Willekes now as 17 tackles for loss, already surpassing last season’s total of 14.5 with two more regular season games plus a bowl game. He is currently tied with the late Mike Labinjo for the sixth most TFL in a single season in school history. He needs only two more to move into second by himself on that list. Julian Peterson’s school record of 30 remains untouchable.

At 31.5 tackles for loss, Willekes is already alone in 12th place on the MSU career list. Two more would put him into the top ten. If he plays another season at MSU and keeps up this pace he will easily become MSU’s career leader.

Oh by the way Willekes also has surpassed last season’s sack total as well as he is up to 8.5 now. At his current pace and another full season he would end up second or third on the MSU all-time sack list.

It’s time to start appreciating Kenny Willekes for being one of the best edge rushers MSU has had.

Rocky’s Run

This play helped get MSU’s second scoring drive going, and made it look like the Spartans might actually have a chance after switching to Rocky Lombardi.

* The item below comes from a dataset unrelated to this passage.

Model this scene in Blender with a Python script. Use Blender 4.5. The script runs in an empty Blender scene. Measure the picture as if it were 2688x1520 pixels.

It’s third-and-two and getting anything has been tough for MSU at this point. The Spartans send Chambers (green) in jet motion across the formation, he is followed by the corner, emptying out that side of the field. Everything seems to indicate the play going to the far side.

The two guards (red) are going to pull to the near side off the snap and lead the way for Lombardi, who fakes the handoff to Chambers on the jet sweep and keeps it himself.

The left guard seals off the edge to open the hole for Lombardi, who follows his blocking perfectly and he’s off to the races.

As he gets downfield Rocky actually slows up to try and get Jordan Reid out in front of himself to block the safety. As a result it allows the OSU defender to catch him from behind as he tries to cut back across the block. It probably didn’t make a big difference in the play’s end result as he likely wouldn’t have beaten the safety anyway, and it shows good patience by Lombardi.

Rocky has shown capable running skills when he has been out there. He may not be as fast as Lewerke, but he isn’t slow and he runs with confidence and he’s probably built a little better to withstand the punishment.

Everything that happened from this point on was pretty stupid so there really isn’t much point of going back through it.

Next up is Nebraska, hopefully MSU can figure out a plan on offense that doesn’t involve doing the Curly Shuffle at quarterback by then.